June 26, 2016
Written by Maximus Peperkamp, M.S. Behavioral Engineer
Dear Reader,
This is my eleventh response to
“Epistemological Barriers to Radical Behaviorism” by Donohue et al. (1998). “The
extent to which a student initially finds an approach acceptable or problematic”
is determined by how the teacher speaks. If a teacher has Sound Verbal Behavior
(SVB), the student will find his or her approach acceptable, but if he or she
has Noxious Verbal Behavior (NVB), the student will find his or her approach
problematic.
“Folk
psychology as an explanatory system is not likely to be eliminated in the near
future (Horgan & Woodward, 1990; Richards, 1997; Churchland (1991)” since people
know damn well when they are being spoken at
or when they are being spoken with. The
fact that everyone who is introduced to the SVB/NVB distinction agrees with it
shows there is validity in folk psychology which we have yet to acknowledge.
The authors
underestimate the power of folk psychology as a “framework of concepts” that is
“roughly adequate to the demands of everyday life.” If it was only “roughly
adequate” people wouldn’t hang on to it. Why are mental events “thought to play
the most important causal roles in human action?” It is because of how we talk,
that is, it is because we mostly keep having NVB.
With NVB “there
is little reason to move beyond the inner life of the person as the source of
explanations for his or her behavior”, only SVB gives us the reason to do this.

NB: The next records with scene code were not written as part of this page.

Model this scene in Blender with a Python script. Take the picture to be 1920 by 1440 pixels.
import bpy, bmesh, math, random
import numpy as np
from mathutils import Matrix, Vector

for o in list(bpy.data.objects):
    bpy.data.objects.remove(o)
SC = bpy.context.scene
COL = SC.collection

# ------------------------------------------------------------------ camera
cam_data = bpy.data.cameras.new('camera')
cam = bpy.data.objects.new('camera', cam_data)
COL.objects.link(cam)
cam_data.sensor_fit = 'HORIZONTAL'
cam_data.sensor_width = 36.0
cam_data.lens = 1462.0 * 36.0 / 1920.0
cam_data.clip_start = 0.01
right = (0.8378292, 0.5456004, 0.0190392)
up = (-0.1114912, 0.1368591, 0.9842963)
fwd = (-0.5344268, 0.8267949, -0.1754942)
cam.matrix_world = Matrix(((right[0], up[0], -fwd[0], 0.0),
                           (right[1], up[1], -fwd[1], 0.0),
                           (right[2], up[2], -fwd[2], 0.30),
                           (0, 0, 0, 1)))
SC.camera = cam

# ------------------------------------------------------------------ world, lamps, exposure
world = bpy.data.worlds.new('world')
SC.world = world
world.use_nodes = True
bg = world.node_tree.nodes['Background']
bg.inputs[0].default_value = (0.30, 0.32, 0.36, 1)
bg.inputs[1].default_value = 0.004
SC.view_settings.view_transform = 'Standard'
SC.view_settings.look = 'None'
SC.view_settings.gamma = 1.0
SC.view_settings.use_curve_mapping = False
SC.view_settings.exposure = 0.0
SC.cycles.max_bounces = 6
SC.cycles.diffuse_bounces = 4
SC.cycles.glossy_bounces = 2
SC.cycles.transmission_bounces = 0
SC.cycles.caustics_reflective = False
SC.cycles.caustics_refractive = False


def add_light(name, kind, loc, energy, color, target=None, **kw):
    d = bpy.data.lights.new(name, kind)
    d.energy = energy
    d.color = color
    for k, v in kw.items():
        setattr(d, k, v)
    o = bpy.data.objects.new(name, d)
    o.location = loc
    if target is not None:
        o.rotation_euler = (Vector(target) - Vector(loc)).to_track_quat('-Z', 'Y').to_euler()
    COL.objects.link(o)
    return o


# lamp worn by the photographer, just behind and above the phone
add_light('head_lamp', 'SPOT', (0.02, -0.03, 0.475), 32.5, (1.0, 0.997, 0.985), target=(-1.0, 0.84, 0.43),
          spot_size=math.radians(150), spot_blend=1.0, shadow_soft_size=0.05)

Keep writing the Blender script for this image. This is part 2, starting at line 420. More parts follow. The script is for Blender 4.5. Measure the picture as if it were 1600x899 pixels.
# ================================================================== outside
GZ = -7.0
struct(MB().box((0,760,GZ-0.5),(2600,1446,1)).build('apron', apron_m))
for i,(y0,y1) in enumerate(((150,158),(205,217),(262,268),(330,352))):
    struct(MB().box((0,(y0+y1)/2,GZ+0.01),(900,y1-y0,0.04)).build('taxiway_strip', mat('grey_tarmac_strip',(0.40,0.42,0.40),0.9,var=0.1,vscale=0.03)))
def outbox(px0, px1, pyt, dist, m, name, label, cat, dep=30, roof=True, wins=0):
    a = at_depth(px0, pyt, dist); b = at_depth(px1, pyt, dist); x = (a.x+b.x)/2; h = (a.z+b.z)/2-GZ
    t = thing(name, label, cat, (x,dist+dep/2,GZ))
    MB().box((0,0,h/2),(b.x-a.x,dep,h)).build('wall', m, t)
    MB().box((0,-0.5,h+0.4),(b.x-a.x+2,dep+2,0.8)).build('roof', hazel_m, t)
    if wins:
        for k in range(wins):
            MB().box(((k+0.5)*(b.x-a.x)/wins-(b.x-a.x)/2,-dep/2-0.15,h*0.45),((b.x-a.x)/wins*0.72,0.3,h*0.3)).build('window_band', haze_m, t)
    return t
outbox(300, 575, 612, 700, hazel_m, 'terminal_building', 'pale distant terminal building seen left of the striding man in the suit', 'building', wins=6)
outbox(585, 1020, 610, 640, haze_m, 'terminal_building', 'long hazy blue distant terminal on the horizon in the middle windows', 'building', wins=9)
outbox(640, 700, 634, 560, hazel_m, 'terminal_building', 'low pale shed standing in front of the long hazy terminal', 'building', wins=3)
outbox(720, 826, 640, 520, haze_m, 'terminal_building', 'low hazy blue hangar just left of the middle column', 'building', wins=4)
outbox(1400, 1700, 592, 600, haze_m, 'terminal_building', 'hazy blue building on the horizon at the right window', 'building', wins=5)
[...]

In SVB we include our private speech again into our public speech. What
explains the tenacity of folk psychology, in spite of all the scientific
evidence?
Why is it that
“Folk psychology takes these internal causes to be so important, ubiquitous,
proximate, and powerful that there is little emphasis upon environmental or
external causes of human behavior?” Assumed “internal causes” refer to private
speech, which, in NVB is kept out of public speech. Thus, folk psychology could
continue because of the separation of our private speech from public speech.